The one other performance I’d mention, even though the film flew almost completely under the radar, was Keith Kupferer in Ghostlight.  Kupferer is excellent as the seemingly stock inexpressive working guy who’s suppressing a world of anger, hurt, and grief, and who haltingly, begrudgingly learns to sublimate his pain into art.  The climax – when he’s finally able to articulate everything he’s been bottling up – is incredibly moving, and it works only because Kupferer’s really made you believe in his emotional journey.

But coming back to where I started, I gotta give props to my boy Ralph for his work in Conclave.  He’s one of those actors who can play both to the close-up and to the cheap seats.  But I prefer him in subtle, understated mode, which is the register he’s working in here, and it would be just lovely if that’s what wins him an Oscar.

BEN: I think the consensus will be a Fiennes vs. Chalamet battle.  If Chalamet were to win, he would be the youngest Best Actor winner ever, beating Brody by about seven months.  I don’t know how people will respond to A Complete Unknown, but I wasn’t a fan AT ALL.  That being said, 9 of the last 14, and 13 of the last 20 Best Actor winners have been based on real people.  Chalamet is the only one of this group that has that advantage.  I still think Fiennes has the upper hand because of his legacy and age with the current voting body.  It would be a win I could get behind.

 

 

My predictions for the nominees:

Adrien Brody

Timothee Chalamet

Daniel Craig

Colman Domingo

Ralph Fiennes

The longest of longshots would be Hugh Grant, but I don’t see it happening.

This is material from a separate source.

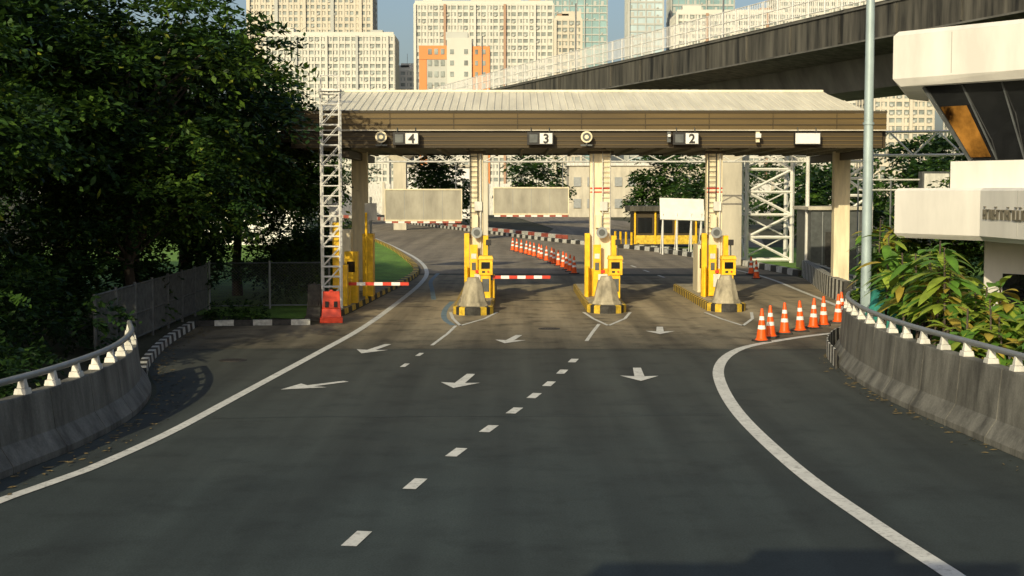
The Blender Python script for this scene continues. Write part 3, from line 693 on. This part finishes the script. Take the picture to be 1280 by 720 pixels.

How do you see it shaking out?

LYNN: I must say that of the likely contenders, Chalamet’s performance is the one I’m least looking forward to seeing.  And I like Timmy!  His time will come.  But I really hope not for cosplaying Bob Dylan.

So in the end, my predictions are the same as yours.  Sorry to be boring!  I’m just not tracking any long shots worth going out on a limb for, speaking purely in terms of probability.  Would be happy to be proven wrong, except as far as Fiennes is concerned.